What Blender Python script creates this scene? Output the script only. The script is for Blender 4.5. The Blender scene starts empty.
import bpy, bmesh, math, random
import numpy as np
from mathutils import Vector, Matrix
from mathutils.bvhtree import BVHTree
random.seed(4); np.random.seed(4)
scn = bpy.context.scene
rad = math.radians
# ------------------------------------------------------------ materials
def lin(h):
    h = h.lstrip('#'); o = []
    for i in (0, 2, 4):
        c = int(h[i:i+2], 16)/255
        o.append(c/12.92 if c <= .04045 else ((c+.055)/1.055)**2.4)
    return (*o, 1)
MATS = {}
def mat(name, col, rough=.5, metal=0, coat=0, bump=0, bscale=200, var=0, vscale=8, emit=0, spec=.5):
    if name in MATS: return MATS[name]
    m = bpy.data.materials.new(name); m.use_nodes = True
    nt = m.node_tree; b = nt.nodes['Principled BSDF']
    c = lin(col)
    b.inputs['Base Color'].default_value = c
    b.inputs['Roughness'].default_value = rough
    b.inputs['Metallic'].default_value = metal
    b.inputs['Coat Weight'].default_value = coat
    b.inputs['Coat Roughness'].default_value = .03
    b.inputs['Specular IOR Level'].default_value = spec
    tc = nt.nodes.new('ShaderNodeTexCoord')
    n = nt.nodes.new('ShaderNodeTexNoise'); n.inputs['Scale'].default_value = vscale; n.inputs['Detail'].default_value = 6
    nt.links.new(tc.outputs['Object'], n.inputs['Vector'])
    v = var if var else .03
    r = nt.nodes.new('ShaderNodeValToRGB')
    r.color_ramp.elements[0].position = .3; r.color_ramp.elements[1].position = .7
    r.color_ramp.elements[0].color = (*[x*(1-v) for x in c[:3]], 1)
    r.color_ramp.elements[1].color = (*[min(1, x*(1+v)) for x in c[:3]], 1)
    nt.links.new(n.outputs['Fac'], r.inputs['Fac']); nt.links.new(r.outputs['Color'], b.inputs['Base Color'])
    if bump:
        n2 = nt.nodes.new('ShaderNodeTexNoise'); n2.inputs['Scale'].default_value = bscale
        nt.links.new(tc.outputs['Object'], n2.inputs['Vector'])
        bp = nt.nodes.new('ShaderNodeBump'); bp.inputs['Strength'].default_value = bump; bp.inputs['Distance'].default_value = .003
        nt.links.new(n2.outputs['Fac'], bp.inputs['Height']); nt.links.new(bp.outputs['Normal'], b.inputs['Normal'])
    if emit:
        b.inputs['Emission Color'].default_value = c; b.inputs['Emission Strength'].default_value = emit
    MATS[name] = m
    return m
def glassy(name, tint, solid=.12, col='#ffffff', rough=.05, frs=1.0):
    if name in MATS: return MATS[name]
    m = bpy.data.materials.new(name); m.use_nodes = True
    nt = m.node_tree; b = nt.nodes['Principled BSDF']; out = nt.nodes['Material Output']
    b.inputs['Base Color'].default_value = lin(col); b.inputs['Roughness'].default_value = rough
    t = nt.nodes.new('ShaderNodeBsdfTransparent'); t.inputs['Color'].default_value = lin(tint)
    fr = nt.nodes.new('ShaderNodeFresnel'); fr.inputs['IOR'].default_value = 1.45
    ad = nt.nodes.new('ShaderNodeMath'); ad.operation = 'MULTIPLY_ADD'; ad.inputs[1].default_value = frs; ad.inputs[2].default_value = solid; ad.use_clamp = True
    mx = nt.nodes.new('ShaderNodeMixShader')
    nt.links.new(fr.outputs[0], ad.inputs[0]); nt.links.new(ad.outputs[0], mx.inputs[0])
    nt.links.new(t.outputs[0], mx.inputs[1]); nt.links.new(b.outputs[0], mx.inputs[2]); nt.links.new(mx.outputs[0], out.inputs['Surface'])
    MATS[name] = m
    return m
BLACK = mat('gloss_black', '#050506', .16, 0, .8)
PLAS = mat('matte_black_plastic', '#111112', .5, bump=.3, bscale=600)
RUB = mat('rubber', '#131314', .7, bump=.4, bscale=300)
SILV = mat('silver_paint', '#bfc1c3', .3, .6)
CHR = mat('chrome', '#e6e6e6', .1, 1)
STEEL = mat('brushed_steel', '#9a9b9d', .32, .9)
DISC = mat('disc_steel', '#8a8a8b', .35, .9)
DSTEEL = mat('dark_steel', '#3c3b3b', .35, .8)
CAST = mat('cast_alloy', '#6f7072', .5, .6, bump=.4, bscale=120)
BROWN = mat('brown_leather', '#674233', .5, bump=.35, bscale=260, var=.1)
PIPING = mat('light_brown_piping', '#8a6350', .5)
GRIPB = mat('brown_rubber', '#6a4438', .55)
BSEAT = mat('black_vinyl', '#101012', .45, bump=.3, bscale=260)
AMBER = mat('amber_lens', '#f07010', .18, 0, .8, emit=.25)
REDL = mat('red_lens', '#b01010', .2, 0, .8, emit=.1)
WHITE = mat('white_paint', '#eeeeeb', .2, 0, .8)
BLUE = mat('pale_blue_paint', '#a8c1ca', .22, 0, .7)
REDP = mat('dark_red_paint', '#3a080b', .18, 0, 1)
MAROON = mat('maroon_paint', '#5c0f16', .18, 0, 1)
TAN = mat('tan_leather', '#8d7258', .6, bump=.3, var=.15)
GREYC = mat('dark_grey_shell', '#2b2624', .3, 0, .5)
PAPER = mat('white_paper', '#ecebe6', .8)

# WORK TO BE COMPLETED
Give the listing again, word for word.

# EXPECTED OUTPUT
What Blender Python script creates this scene? Output the script only. The script is for Blender 4.5. The Blender scene starts empty.
import bpy, bmesh, math, random
import numpy as np
from mathutils import Vector, Matrix
from mathutils.bvhtree import BVHTree
random.seed(4); np.random.seed(4)
scn = bpy.context.scene
rad = math.radians
# ------------------------------------------------------------ materials
def lin(h):
    h = h.lstrip('#'); o = []
    for i in (0, 2, 4):
        c = int(h[i:i+2], 16)/255
        o.append(c/12.92 if c <= .04045 else ((c+.055)/1.055)**2.4)
    return (*o, 1)
MATS = {}
def mat(name, col, rough=.5, metal=0, coat=0, bump=0, bscale=200, var=0, vscale=8, emit=0, spec=.5):
    if name in MATS: return MATS[name]
    m = bpy.data.materials.new(name); m.use_nodes = True
    nt = m.node_tree; b = nt.nodes['Principled BSDF']
    c = lin(col)
    b.inputs['Base Color'].default_value = c
    b.inputs['Roughness'].default_value = rough
    b.inputs['Metallic'].default_value = metal
    b.inputs['Coat Weight'].default_value = coat
    b.inputs['Coat Roughness'].default_value = .03
    b.inputs['Specular IOR Level'].default_value = spec
    tc = nt.nodes.new('ShaderNodeTexCoord')
    n = nt.nodes.new('ShaderNodeTexNoise'); n.inputs['Scale'].default_value = vscale; n.inputs['Detail'].default_value = 6
    nt.links.new(tc.outputs['Object'], n.inputs['Vector'])
    v = var if var else .03
    r = nt.nodes.new('ShaderNodeValToRGB')
    r.color_ramp.elements[0].position = .3; r.color_ramp.elements[1].position = .7
    r.color_ramp.elements[0].color = (*[x*(1-v) for x in c[:3]], 1)
    r.color_ramp.elements[1].color = (*[min(1, x*(1+v)) for x in c[:3]], 1)
    nt.links.new(n.outputs['Fac'], r.inputs['Fac']); nt.links.new(r.outputs['Color'], b.inputs['Base Color'])
    if bump:
        n2 = nt.nodes.new('ShaderNodeTexNoise'); n2.inputs['Scale'].default_value = bscale
        nt.links.new(tc.outputs['Object'], n2.inputs['Vector'])
        bp = nt.nodes.new('ShaderNodeBump'); bp.inputs['Strength'].default_value = bump; bp.inputs['Distance'].default_value = .003
        nt.links.new(n2.outputs['Fac'], bp.inputs['Height']); nt.links.new(bp.outputs['Normal'], b.inputs['Normal'])
    if emit:
        b.inputs['Emission Color'].default_value = c; b.inputs['Emission Strength'].default_value = emit
    MATS[name] = m
    return m
def glassy(name, tint, solid=.12, col='#ffffff', rough=.05, frs=1.0):
    if name in MATS: return MATS[name]
    m = bpy.data.materials.new(name); m.use_nodes = True
    nt = m.node_tree; b = nt.nodes['Principled BSDF']; out = nt.nodes['Material Output']
    b.inputs['Base Color'].default_value = lin(col); b.inputs['Roughness'].default_value = rough
    t = nt.nodes.new('ShaderNodeBsdfTransparent'); t.inputs['Color'].default_value = lin(tint)
    fr = nt.nodes.new('ShaderNodeFresnel'); fr.inputs['IOR'].default_value = 1.45
    ad = nt.nodes.new('ShaderNodeMath'); ad.operation = 'MULTIPLY_ADD'; ad.inputs[1].default_value = frs; ad.inputs[2].default_value = solid; ad.use_clamp = True
    mx = nt.nodes.new('ShaderNodeMixShader')
    nt.links.new(fr.outputs[0], ad.inputs[0]); nt.links.new(ad.outputs[0], mx.inputs[0])
    nt.links.new(t.outputs[0], mx.inputs[1]); nt.links.new(b.outputs[0], mx.inputs[2]); nt.links.new(mx.outputs[0], out.inputs['Surface'])
    MATS[name] = m
    return m
BLACK = mat('gloss_black', '#050506', .16, 0, .8)
PLAS = mat('matte_black_plastic', '#111112', .5, bump=.3, bscale=600)
RUB = mat('rubber', '#131314', .7, bump=.4, bscale=300)
SILV = mat('silver_paint', '#bfc1c3', .3, .6)
CHR = mat('chrome', '#e6e6e6', .1, 1)
STEEL = mat('brushed_steel', '#9a9b9d', .32, .9)
DISC = mat('disc_steel', '#8a8a8b', .35, .9)
DSTEEL = mat('dark_steel', '#3c3b3b', .35, .8)
CAST = mat('cast_alloy', '#6f7072', .5, .6, bump=.4, bscale=120)
BROWN = mat('brown_leather', '#674233', .5, bump=.35, bscale=260, var=.1)
PIPING = mat('light_brown_piping', '#8a6350', .5)
GRIPB = mat('brown_rubber', '#6a4438', .55)
BSEAT = mat('black_vinyl', '#101012', .45, bump=.3, bscale=260)
AMBER = mat('amber_lens', '#f07010', .18, 0, .8, emit=.25)
REDL = mat('red_lens', '#b01010', .2, 0, .8, emit=.1)
WHITE = mat('white_paint', '#eeeeeb', .2, 0, .8)
BLUE = mat('pale_blue_paint', '#a8c1ca', .22, 0, .7)
REDP = mat('dark_red_paint', '#3a080b', .18, 0, 1)
MAROON = mat('maroon_paint', '#5c0f16', .18, 0, 1)
TAN = mat('tan_leather', '#8d7258', .6, bump=.3, var=.15)
GREYC = mat('dark_grey_shell', '#2b2624', .3, 0, .5)
PAPER = mat('white_paper', '#ecebe6', .8)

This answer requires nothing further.